What needs to be done:
Give the data again exactly as written, skipping any pictures.

Extracted material:
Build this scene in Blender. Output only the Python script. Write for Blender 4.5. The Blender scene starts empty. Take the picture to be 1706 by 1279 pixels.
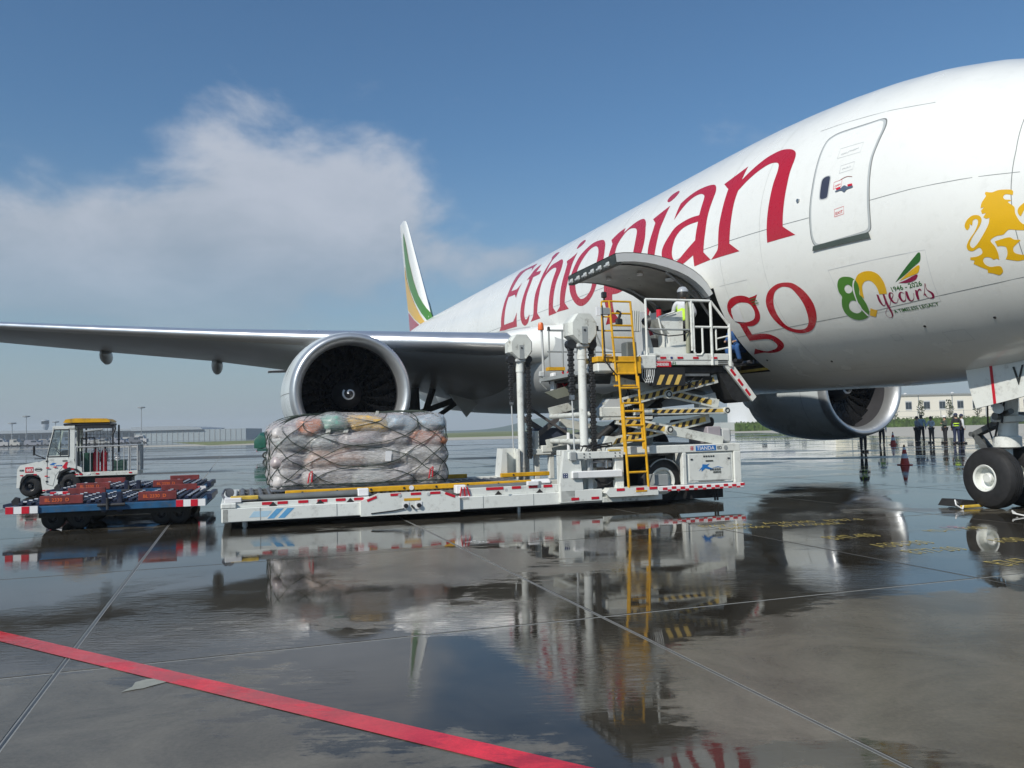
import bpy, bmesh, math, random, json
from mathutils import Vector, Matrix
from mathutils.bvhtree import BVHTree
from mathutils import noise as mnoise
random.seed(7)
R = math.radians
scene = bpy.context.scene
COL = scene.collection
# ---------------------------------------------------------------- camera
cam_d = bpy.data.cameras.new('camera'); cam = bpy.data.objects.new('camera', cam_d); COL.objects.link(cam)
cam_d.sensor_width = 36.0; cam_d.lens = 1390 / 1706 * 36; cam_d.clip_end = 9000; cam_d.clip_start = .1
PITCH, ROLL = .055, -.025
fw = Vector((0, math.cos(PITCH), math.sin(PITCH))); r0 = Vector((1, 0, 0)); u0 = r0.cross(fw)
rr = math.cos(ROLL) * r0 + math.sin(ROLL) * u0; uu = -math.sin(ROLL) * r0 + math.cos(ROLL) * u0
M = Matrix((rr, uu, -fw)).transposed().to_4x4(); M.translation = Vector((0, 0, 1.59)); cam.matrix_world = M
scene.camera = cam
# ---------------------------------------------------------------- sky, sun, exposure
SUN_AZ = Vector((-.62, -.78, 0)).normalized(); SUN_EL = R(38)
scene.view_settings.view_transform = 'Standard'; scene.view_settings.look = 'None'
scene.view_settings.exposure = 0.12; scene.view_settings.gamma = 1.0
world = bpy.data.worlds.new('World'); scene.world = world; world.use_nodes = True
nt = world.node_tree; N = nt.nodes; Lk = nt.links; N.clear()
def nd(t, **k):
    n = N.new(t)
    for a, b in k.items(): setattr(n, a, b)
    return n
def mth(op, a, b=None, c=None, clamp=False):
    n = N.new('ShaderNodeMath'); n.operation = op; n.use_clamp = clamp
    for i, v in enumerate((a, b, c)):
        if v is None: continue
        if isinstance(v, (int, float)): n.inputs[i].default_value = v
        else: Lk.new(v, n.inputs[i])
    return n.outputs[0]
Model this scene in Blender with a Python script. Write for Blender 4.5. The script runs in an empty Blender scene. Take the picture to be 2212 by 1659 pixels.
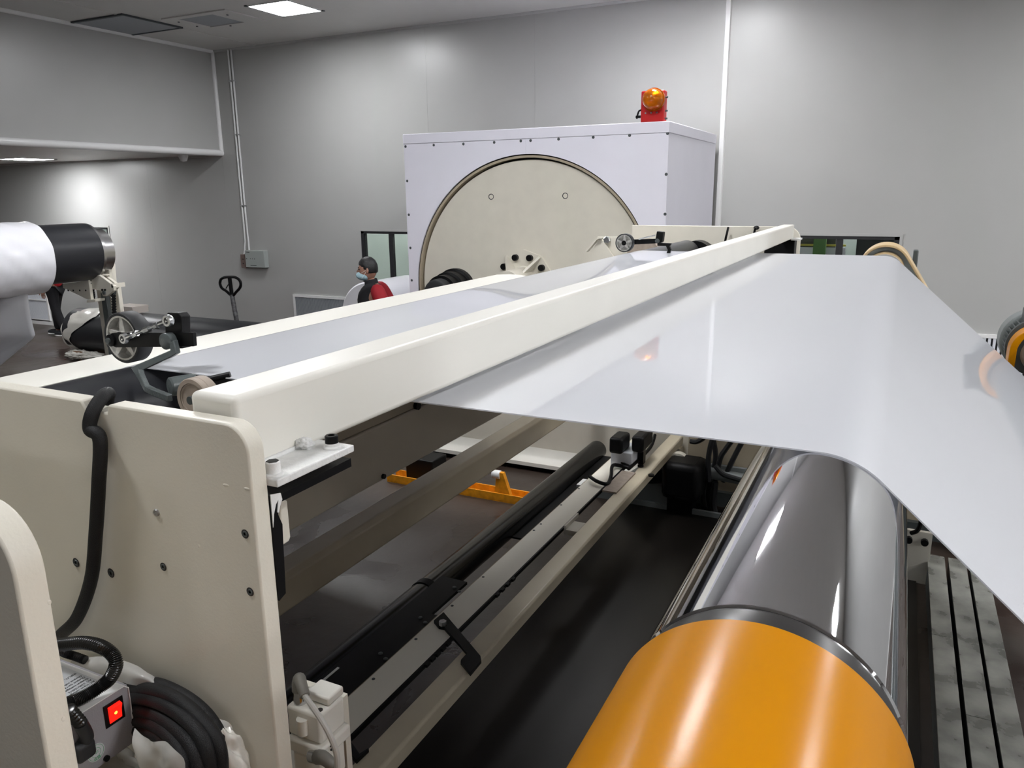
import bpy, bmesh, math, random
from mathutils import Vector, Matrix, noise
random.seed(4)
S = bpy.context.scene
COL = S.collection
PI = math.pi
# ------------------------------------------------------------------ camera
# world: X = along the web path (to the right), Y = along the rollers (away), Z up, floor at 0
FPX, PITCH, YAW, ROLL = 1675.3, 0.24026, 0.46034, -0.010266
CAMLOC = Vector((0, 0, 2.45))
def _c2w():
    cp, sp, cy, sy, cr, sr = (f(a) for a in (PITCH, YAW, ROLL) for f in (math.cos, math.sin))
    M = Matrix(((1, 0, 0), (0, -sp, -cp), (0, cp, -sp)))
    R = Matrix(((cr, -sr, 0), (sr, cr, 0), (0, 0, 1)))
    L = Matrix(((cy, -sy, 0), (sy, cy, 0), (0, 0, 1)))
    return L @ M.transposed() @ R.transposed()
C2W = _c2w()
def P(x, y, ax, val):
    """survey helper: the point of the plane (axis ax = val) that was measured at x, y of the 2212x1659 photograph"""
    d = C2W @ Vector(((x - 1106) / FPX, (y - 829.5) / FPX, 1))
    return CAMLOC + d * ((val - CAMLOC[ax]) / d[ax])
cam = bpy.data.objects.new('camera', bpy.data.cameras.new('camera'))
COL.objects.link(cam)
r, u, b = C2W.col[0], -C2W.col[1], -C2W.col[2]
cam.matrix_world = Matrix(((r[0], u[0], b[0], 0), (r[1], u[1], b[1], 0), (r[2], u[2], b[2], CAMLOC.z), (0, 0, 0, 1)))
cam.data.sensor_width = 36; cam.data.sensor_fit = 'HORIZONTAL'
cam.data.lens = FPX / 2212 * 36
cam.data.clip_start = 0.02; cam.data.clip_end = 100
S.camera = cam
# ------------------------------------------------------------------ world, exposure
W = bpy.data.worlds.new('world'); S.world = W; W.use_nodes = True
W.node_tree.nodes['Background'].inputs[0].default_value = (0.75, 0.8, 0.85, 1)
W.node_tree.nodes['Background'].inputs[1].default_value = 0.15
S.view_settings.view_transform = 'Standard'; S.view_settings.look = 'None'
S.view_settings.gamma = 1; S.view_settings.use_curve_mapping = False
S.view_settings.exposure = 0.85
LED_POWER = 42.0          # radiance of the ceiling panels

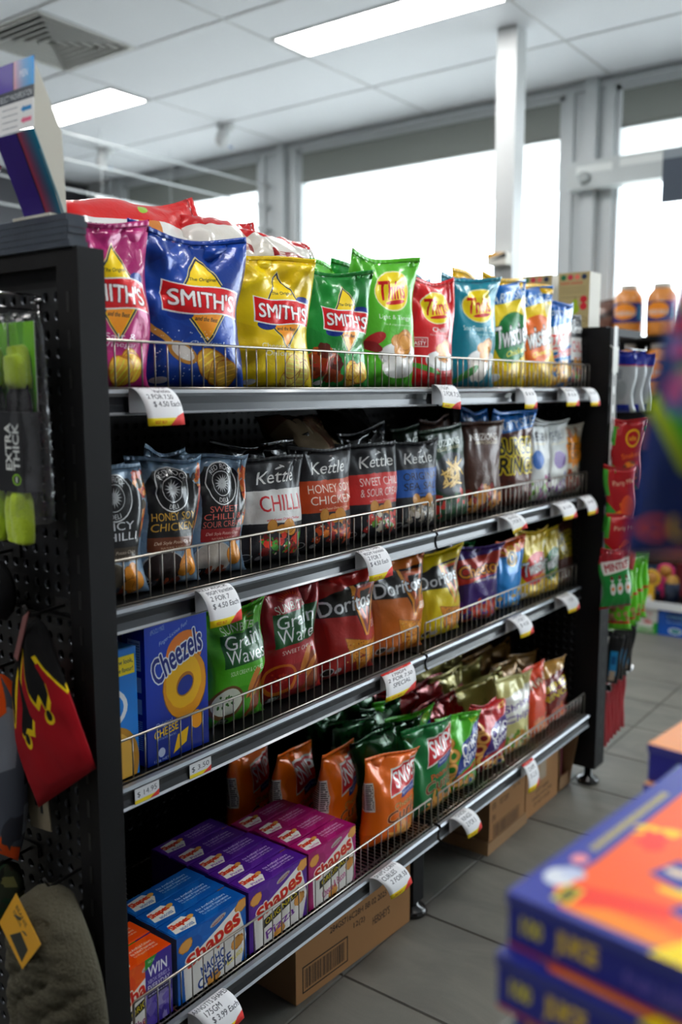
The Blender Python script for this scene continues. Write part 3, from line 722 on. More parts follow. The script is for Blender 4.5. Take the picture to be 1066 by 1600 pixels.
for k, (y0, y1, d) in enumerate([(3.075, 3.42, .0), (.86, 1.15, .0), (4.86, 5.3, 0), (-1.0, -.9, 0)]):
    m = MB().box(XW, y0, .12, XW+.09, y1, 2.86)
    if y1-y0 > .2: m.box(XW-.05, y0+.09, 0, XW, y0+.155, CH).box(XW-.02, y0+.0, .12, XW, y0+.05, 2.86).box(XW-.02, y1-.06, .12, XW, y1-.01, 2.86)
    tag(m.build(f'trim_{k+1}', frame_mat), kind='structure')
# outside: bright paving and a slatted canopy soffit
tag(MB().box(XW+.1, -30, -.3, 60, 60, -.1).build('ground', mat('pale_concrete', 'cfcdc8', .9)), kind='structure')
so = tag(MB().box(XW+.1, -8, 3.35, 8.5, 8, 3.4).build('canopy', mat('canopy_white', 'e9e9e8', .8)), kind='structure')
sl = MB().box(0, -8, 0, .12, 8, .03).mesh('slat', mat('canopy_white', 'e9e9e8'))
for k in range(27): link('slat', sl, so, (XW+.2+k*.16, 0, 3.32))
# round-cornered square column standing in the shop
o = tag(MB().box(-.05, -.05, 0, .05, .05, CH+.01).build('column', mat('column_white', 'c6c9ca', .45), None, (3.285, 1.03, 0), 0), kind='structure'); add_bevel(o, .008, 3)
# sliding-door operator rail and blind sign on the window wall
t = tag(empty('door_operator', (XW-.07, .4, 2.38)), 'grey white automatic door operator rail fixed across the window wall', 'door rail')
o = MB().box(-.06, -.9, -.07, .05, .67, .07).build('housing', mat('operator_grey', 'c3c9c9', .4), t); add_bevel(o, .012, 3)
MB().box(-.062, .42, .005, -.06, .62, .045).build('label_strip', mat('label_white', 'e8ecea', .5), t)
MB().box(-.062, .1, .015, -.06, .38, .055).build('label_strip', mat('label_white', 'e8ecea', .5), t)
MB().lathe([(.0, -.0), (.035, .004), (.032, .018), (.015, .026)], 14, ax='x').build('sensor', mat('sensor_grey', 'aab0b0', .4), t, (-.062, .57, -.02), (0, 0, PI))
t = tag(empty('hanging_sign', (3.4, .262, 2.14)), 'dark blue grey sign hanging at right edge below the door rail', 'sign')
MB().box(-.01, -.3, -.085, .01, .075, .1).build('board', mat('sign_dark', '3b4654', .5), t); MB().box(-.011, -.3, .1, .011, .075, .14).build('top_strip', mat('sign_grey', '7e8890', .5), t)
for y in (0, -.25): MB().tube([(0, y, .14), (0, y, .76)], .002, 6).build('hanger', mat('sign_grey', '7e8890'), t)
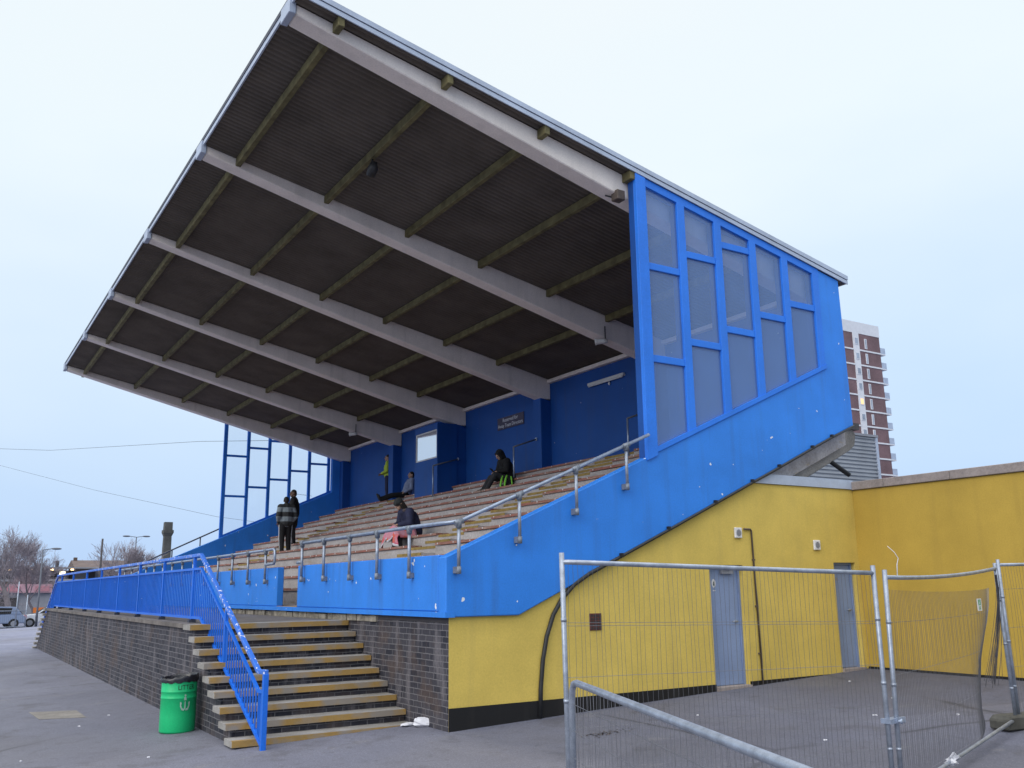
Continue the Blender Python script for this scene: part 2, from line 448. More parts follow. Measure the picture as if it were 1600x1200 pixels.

Answer for the task:
Build this scene in Blender. Output only the Python script. Write for Blender 4.5. The Blender scene starts empty. Take the picture to be 1706 by 1279 pixels.
import bpy, bmesh, math, random, json
from mathutils import Vector, Matrix
from mathutils.bvhtree import BVHTree
from mathutils import noise as mnoise
random.seed(7)
R = math.radians
scene = bpy.context.scene
COL = scene.collection
# ---------------------------------------------------------------- camera
cam_d = bpy.data.cameras.new('camera'); cam = bpy.data.objects.new('camera', cam_d); COL.objects.link(cam)
cam_d.sensor_width = 36.0; cam_d.lens = 1390 / 1706 * 36; cam_d.clip_end = 9000; cam_d.clip_start = .1
PITCH, ROLL = .055, -.025
fw = Vector((0, math.cos(PITCH), math.sin(PITCH))); r0 = Vector((1, 0, 0)); u0 = r0.cross(fw)
rr = math.cos(ROLL) * r0 + math.sin(ROLL) * u0; uu = -math.sin(ROLL) * r0 + math.cos(ROLL) * u0
M = Matrix((rr, uu, -fw)).transposed().to_4x4(); M.translation = Vector((0, 0, 1.59)); cam.matrix_world = M
scene.camera = cam
# ---------------------------------------------------------------- sky, sun, exposure
SUN_AZ = Vector((-.62, -.78, 0)).normalized(); SUN_EL = R(38)
scene.view_settings.view_transform = 'Standard'; scene.view_settings.look = 'None'
scene.view_settings.exposure = 0.12; scene.view_settings.gamma = 1.0
world = bpy.data.worlds.new('World'); scene.world = world; world.use_nodes = True
nt = world.node_tree; N = nt.nodes; Lk = nt.links; N.clear()
def nd(t, **k):
    n = N.new(t)
    for a, b in k.items(): setattr(n, a, b)
    return n
def mth(op, a, b=None, c=None, clamp=False):
    n = N.new('ShaderNodeMath'); n.operation = op; n.use_clamp = clamp
    for i, v in enumerate((a, b, c)):
        if v is None: continue
        if isinstance(v, (int, float)): n.inputs[i].default_value = v
        else: Lk.new(v, n.inputs[i])
    return n.outputs[0]
Model this scene in Blender with a Python script. Write for Blender 4.5. The script runs in an empty Blender scene. Take the picture to be 2212 by 1659 pixels.
import bpy, bmesh, math, random
from mathutils import Vector, Matrix, noise
random.seed(4)
S = bpy.context.scene
COL = S.collection
PI = math.pi
# ------------------------------------------------------------------ camera
# world: X = along the web path (to the right), Y = along the rollers (away), Z up, floor at 0
FPX, PITCH, YAW, ROLL = 1675.3, 0.24026, 0.46034, -0.010266
CAMLOC = Vector((0, 0, 2.45))
def _c2w():
    cp, sp, cy, sy, cr, sr = (f(a) for a in (PITCH, YAW, ROLL) for f in (math.cos, math.sin))
    M = Matrix(((1, 0, 0), (0, -sp, -cp), (0, cp, -sp)))
    R = Matrix(((cr, -sr, 0), (sr, cr, 0), (0, 0, 1)))
    L = Matrix(((cy, -sy, 0), (sy, cy, 0), (0, 0, 1)))
    return L @ M.transposed() @ R.transposed()
C2W = _c2w()
def P(x, y, ax, val):
    """survey helper: the point of the plane (axis ax = val) that was measured at x, y of the 2212x1659 photograph"""
    d = C2W @ Vector(((x - 1106) / FPX, (y - 829.5) / FPX, 1))
    return CAMLOC + d * ((val - CAMLOC[ax]) / d[ax])
cam = bpy.data.objects.new('camera', bpy.data.cameras.new('camera'))
COL.objects.link(cam)
r, u, b = C2W.col[0], -C2W.col[1], -C2W.col[2]
cam.matrix_world = Matrix(((r[0], u[0], b[0], 0), (r[1], u[1], b[1], 0), (r[2], u[2], b[2], CAMLOC.z), (0, 0, 0, 1)))
cam.data.sensor_width = 36; cam.data.sensor_fit = 'HORIZONTAL'
cam.data.lens = FPX / 2212 * 36
cam.data.clip_start = 0.02; cam.data.clip_end = 100
S.camera = cam
# ------------------------------------------------------------------ world, exposure
W = bpy.data.worlds.new('world'); S.world = W; W.use_nodes = True
W.node_tree.nodes['Background'].inputs[0].default_value = (0.75, 0.8, 0.85, 1)
W.node_tree.nodes['Background'].inputs[1].default_value = 0.15
S.view_settings.view_transform = 'Standard'; S.view_settings.look = 'None'
S.view_settings.gamma = 1; S.view_settings.use_curve_mapping = False
S.view_settings.exposure = 0.85
LED_POWER = 42.0          # radiance of the ceiling panels

The Blender Python script for this scene continues. Write part 3, from line 722 on. More parts follow. The script is for Blender 4.5. Take the picture to be 1066 by 1600 pixels.
for k, (y0, y1, d) in enumerate([(3.075, 3.42, .0), (.86, 1.15, .0), (4.86, 5.3, 0), (-1.0, -.9, 0)]):
    m = MB().box(XW, y0, .12, XW+.09, y1, 2.86)
    if y1-y0 > .2: m.box(XW-.05, y0+.09, 0, XW, y0+.155, CH).box(XW-.02, y0+.0, .12, XW, y0+.05, 2.86).box(XW-.02, y1-.06, .12, XW, y1-.01, 2.86)
    tag(m.build(f'trim_{k+1}', frame_mat), kind='structure')
# outside: bright paving and a slatted canopy soffit
tag(MB().box(XW+.1, -30, -.3, 60, 60, -.1).build('ground', mat('pale_concrete', 'cfcdc8', .9)), kind='structure')
so = tag(MB().box(XW+.1, -8, 3.35, 8.5, 8, 3.4).build('canopy', mat('canopy_white', 'e9e9e8', .8)), kind='structure')
sl = MB().box(0, -8, 0, .12, 8, .03).mesh('slat', mat('canopy_white', 'e9e9e8'))
for k in range(27): link('slat', sl, so, (XW+.2+k*.16, 0, 3.32))
# round-cornered square column standing in the shop
o = tag(MB().box(-.05, -.05, 0, .05, .05, CH+.01).build('column', mat('column_white', 'c6c9ca', .45), None, (3.285, 1.03, 0), 0), kind='structure'); add_bevel(o, .008, 3)
# sliding-door operator rail and blind sign on the window wall
t = tag(empty('door_operator', (XW-.07, .4, 2.38)), 'grey white automatic door operator rail fixed across the window wall', 'door rail')
o = MB().box(-.06, -.9, -.07, .05, .67, .07).build('housing', mat('operator_grey', 'c3c9c9', .4), t); add_bevel(o, .012, 3)
MB().box(-.062, .42, .005, -.06, .62, .045).build('label_strip', mat('label_white', 'e8ecea', .5), t)
MB().box(-.062, .1, .015, -.06, .38, .055).build('label_strip', mat('label_white', 'e8ecea', .5), t)
MB().lathe([(.0, -.0), (.035, .004), (.032, .018), (.015, .026)], 14, ax='x').build('sensor', mat('sensor_grey', 'aab0b0', .4), t, (-.062, .57, -.02), (0, 0, PI))
t = tag(empty('hanging_sign', (3.4, .262, 2.14)), 'dark blue grey sign hanging at right edge below the door rail', 'sign')
MB().box(-.01, -.3, -.085, .01, .075, .1).build('board', mat('sign_dark', '3b4654', .5), t); MB().box(-.011, -.3, .1, .011, .075, .14).build('top_strip', mat('sign_grey', '7e8890', .5), t)
for y in (0, -.25): MB().tube([(0, y, .14), (0, y, .76)], .002, 6).build('hanger', mat('sign_grey', '7e8890'), t)
Continue the Blender Python script for this scene: part 2, from line 448. More parts follow. Measure the picture as if it were 1600x1200 pixels.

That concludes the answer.